McClean cannot be faulted for effort, frequently helping out his full back and going forward on his marauding runs. At his best he adds enthusiasm to the team and can cause panic in opposition defences. The Irishman is still only 25 years old and his best is yet to come. Perhaps a switch from the left wing to the kind of free role that McManaman has been enjoying could open doors for McClean. The Irishman’s career record shows that he can score goals and make assists. If he can improve his finishing this season he will make a major impact.

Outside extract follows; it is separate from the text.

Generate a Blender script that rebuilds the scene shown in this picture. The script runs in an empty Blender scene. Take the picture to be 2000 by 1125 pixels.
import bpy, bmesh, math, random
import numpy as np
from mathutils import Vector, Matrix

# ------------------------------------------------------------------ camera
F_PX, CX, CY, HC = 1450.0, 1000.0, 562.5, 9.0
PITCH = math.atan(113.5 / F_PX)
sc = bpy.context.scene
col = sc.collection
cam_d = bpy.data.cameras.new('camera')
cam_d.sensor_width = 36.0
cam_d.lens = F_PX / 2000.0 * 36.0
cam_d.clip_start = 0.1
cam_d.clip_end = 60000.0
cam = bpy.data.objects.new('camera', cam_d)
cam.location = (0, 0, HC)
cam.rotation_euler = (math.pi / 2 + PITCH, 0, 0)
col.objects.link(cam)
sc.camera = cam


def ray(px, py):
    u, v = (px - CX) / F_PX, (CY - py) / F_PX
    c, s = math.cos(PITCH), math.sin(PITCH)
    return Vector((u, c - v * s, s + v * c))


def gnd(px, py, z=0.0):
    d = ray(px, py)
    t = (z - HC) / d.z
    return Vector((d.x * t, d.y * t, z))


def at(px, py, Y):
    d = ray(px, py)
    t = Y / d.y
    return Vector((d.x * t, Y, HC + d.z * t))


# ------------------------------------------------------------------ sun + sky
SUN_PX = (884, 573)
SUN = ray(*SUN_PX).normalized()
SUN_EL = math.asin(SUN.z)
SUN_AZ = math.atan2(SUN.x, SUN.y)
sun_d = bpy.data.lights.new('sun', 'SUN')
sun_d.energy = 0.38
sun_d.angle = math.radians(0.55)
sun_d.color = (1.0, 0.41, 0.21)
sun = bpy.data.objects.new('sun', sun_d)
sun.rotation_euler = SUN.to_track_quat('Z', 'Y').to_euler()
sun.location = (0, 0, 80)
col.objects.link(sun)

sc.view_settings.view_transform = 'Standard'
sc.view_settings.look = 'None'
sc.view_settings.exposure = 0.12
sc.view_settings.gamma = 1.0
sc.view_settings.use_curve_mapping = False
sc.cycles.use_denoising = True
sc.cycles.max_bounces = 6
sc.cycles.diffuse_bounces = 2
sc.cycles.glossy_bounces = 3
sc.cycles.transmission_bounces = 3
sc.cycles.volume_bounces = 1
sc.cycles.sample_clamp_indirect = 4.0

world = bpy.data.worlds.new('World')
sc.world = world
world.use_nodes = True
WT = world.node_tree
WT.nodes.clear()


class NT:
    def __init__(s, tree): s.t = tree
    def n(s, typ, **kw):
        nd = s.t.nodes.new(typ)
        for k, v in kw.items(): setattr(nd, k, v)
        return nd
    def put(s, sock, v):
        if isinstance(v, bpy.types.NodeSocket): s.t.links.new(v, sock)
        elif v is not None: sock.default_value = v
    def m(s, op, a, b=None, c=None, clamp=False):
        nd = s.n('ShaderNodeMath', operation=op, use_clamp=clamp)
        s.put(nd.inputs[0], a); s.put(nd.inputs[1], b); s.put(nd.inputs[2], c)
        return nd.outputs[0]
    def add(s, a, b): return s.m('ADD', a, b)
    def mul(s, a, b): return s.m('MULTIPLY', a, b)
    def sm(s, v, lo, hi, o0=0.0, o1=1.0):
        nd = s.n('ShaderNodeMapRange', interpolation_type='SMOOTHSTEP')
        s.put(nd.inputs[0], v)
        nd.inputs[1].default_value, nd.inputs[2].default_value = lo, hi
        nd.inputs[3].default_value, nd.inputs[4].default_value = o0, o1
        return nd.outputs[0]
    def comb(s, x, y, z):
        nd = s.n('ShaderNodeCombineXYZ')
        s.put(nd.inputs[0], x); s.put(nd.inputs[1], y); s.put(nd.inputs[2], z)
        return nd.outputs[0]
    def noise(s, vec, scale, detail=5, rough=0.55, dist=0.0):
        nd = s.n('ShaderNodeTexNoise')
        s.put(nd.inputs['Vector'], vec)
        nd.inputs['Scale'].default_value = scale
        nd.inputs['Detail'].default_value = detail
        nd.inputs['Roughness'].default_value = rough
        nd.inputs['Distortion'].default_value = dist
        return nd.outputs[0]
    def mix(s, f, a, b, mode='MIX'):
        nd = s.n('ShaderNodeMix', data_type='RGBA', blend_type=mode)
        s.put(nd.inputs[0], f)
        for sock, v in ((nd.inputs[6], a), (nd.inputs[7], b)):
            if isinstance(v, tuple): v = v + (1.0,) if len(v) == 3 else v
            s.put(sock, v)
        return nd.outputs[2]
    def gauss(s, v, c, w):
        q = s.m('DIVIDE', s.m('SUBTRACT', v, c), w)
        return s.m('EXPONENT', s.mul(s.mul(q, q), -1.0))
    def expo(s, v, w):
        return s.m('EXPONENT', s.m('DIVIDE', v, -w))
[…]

Shaun Maloney can certainly score goals, as well as provide assists. Despite his lack of match fitness he has been called up for the Scotland squad to play Germany. At 31 years of age and an injury-struck career can the fan favourite make his mark on the season? Rosler certainly has him in his plans. Only time will tell if the Scot can stay fit and produce that same brand of skillful football that we have seen from him at his best. His combination with Waghorn for a beautifully engineered goal against Birmingham was a joy to see and whetted our appetites for what is to come. Maloney had spotted Waghorn’s run and laid the ball into his path for what appeared to be a simple tap-in.

Grant Holt’s future at the club remains uncertain. The player has had a nightmare time at the club and the abuse he has taken on the social media goes way beyind the norm. A fresh start at another club would appear to be the best case scenario for the player. But at 33 years of age, with his salary expectations, will it happen?

Rosler now has a much stronger strike force, with variety to match. His challenge will be in getting the best out of each of those players. With good service from midfield the strikers he has are capable of scoring lots of goals. We will then see the end of the goal drought that dogged Latics’ promotion chances last year.